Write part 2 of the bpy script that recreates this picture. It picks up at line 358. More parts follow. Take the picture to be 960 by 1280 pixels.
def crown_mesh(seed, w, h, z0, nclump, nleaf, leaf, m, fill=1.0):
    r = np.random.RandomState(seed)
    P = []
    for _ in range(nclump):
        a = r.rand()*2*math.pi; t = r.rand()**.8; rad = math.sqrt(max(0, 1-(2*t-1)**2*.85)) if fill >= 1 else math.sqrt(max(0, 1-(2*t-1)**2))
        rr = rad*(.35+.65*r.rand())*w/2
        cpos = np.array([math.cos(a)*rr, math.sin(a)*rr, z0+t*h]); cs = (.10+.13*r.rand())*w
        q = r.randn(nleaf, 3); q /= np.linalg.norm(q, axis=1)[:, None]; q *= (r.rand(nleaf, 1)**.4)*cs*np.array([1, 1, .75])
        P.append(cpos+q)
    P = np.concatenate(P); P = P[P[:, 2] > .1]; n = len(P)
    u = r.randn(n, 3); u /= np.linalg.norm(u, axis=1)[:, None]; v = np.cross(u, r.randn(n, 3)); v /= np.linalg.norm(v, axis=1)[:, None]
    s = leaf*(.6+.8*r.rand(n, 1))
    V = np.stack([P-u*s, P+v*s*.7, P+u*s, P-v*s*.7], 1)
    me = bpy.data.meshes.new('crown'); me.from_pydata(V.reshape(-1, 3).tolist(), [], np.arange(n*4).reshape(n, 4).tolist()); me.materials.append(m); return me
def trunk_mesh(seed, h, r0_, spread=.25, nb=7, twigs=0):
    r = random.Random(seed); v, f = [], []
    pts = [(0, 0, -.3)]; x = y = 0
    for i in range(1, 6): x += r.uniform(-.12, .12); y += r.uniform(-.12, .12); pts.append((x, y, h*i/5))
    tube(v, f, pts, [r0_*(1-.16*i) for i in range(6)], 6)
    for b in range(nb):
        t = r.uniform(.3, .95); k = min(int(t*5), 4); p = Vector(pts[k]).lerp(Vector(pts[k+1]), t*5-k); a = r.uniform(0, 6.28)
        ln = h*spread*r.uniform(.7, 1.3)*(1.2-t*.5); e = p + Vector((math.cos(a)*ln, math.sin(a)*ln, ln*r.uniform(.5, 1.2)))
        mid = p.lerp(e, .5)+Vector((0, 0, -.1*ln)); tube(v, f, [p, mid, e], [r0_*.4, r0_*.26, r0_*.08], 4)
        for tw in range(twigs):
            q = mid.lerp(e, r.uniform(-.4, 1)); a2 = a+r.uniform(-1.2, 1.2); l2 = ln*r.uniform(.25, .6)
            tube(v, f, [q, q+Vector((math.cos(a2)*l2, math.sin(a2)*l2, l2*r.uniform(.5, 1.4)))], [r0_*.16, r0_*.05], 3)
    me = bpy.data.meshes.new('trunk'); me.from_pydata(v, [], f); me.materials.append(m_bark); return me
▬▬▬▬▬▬
> _Your task_:
Return the listing above word for word.

> _Full answer_:
Write part 2 of the bpy script that recreates this picture. It picks up at line 358. More parts follow. Take the picture to be 960 by 1280 pixels.
def crown_mesh(seed, w, h, z0, nclump, nleaf, leaf, m, fill=1.0):
    r = np.random.RandomState(seed)
    P = []
    for _ in range(nclump):
        a = r.rand()*2*math.pi; t = r.rand()**.8; rad = math.sqrt(max(0, 1-(2*t-1)**2*.85)) if fill >= 1 else math.sqrt(max(0, 1-(2*t-1)**2))
        rr = rad*(.35+.65*r.rand())*w/2
        cpos = np.array([math.cos(a)*rr, math.sin(a)*rr, z0+t*h]); cs = (.10+.13*r.rand())*w
        q = r.randn(nleaf, 3); q /= np.linalg.norm(q, axis=1)[:, None]; q *= (r.rand(nleaf, 1)**.4)*cs*np.array([1, 1, .75])
        P.append(cpos+q)
    P = np.concatenate(P); P = P[P[:, 2] > .1]; n = len(P)
    u = r.randn(n, 3); u /= np.linalg.norm(u, axis=1)[:, None]; v = np.cross(u, r.randn(n, 3)); v /= np.linalg.norm(v, axis=1)[:, None]
    s = leaf*(.6+.8*r.rand(n, 1))
    V = np.stack([P-u*s, P+v*s*.7, P+u*s, P-v*s*.7], 1)
    me = bpy.data.meshes.new('crown'); me.from_pydata(V.reshape(-1, 3).tolist(), [], np.arange(n*4).reshape(n, 4).tolist()); me.materials.append(m); return me
def trunk_mesh(seed, h, r0_, spread=.25, nb=7, twigs=0):
    r = random.Random(seed); v, f = [], []
    pts = [(0, 0, -.3)]; x = y = 0
    for i in range(1, 6): x += r.uniform(-.12, .12); y += r.uniform(-.12, .12); pts.append((x, y, h*i/5))
    tube(v, f, pts, [r0_*(1-.16*i) for i in range(6)], 6)
    for b in range(nb):
        t = r.uniform(.3, .95); k = min(int(t*5), 4); p = Vector(pts[k]).lerp(Vector(pts[k+1]), t*5-k); a = r.uniform(0, 6.28)
        ln = h*spread*r.uniform(.7, 1.3)*(1.2-t*.5); e = p + Vector((math.cos(a)*ln, math.sin(a)*ln, ln*r.uniform(.5, 1.2)))
        mid = p.lerp(e, .5)+Vector((0, 0, -.1*ln)); tube(v, f, [p, mid, e], [r0_*.4, r0_*.26, r0_*.08], 4)
        for tw in range(twigs):
            q = mid.lerp(e, r.uniform(-.4, 1)); a2 = a+r.uniform(-1.2, 1.2); l2 = ln*r.uniform(.25, .6)
            tube(v, f, [q, q+Vector((math.cos(a2)*l2, math.sin(a2)*l2, l2*r.uniform(.5, 1.4)))], [r0_*.16, r0_*.05], 3)
    me = bpy.data.meshes.new('trunk'); me.from_pydata(v, [], f); me.materials.append(m_bark); return me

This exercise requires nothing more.